Parent PLUS loans will also be capped at $65,000 and will not be eligible for repayment programs. 

Borrowers struggling to repay their loans will no longer be able to defer due to unemployment or economic hardship, but it would also give borrowers the ability to rehabilitate defaulted loans twice instead of the current one time that is allowed. 

Other changes include eligibility for Pell Grants, excluding those who receive full rides to a university and adding individuals who enroll in workplace training programs. 

“President Trump and I want to preserve the American Dream for working and middle America,” said Sen. Bill Cassidy (R-La.), chair of the Senate Health, Education, Labor and Pensions Committee. 

“We keep taxes low, cut taxes on tips, overtime, and Social Security, extend the Child Tax Credit, fix our broken education system, support our military, secure our border, and build a business environment that creates better paying jobs — especially in Louisiana,” Cassidy added. 

Borrowers will have to switch their plans over a two-year period, with those currently on an income-based repayment plan able to keep their 20- to 25-year window for forgiveness. Payments made under old plans would still count toward the timeline for new plans. 

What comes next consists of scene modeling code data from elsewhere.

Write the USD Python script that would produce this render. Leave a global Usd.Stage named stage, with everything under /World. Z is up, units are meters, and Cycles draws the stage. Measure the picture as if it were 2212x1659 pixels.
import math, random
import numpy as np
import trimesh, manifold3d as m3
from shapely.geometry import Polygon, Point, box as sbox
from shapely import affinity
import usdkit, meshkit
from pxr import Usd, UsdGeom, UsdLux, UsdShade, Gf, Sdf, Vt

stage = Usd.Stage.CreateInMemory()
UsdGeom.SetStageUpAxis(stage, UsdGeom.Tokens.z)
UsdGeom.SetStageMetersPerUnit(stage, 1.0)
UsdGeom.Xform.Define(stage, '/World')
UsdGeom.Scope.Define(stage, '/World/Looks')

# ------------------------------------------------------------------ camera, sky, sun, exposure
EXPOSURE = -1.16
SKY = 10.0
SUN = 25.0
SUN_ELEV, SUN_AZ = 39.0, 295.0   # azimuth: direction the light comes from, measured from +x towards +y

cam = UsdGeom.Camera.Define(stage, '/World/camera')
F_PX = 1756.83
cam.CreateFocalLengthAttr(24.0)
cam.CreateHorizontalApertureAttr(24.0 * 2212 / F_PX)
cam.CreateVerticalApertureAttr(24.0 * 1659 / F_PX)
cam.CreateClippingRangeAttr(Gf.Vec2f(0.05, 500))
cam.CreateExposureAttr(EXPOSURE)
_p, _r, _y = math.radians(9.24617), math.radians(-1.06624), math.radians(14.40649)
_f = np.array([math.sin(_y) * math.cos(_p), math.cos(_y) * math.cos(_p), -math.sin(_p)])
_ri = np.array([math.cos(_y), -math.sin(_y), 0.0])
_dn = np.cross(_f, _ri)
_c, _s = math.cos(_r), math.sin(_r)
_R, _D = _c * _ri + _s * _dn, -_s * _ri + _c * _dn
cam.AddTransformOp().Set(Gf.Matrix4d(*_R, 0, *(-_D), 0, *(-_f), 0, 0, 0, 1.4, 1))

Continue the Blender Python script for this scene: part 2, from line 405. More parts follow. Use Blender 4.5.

But advocates warn the new plans will raise the monthly payments for most borrowers. 

“This reconciliation bill will be catastrophic for millions of Americans by restricting access to higher education and exacerbating the student debt crisis for both federal and private student loans,” Student Debt Crisis Center President Natalia Abrams said. “While it is difficult to imagine how much worse the student debt crisis can become, this reconciliation bill does exactly that.” 

The changes to student loan deferrment will leave borrowers experiencing hardship in a precarious situation as the Repayment Assistance Plan gives no option to reduce payments down to $0 during times of struggle. 

Advocates worry the caps on federal lending for graduate students will also turn prospective students away from higher education or push them toward private loans, which come with higher interest rates and can be difficult for some to obtain. 

“This bill is a dangerous attack on students, working families, and communities across the country. By gutting financial aid programs, shredding the student loan safety net, weakening protections, and pushing millions of students and families into the riskier and more expensive private student loan market, policymakers are doubling down on a rigged system where a quality higher education is reserved for the richest Americans while the rest of us are left to fend for ourselves and forced to take on a lifetime of debt. Americans won’t forget this betrayal,” said Aissa Canchola Bañez, policy director for Student Borrower Protection Center.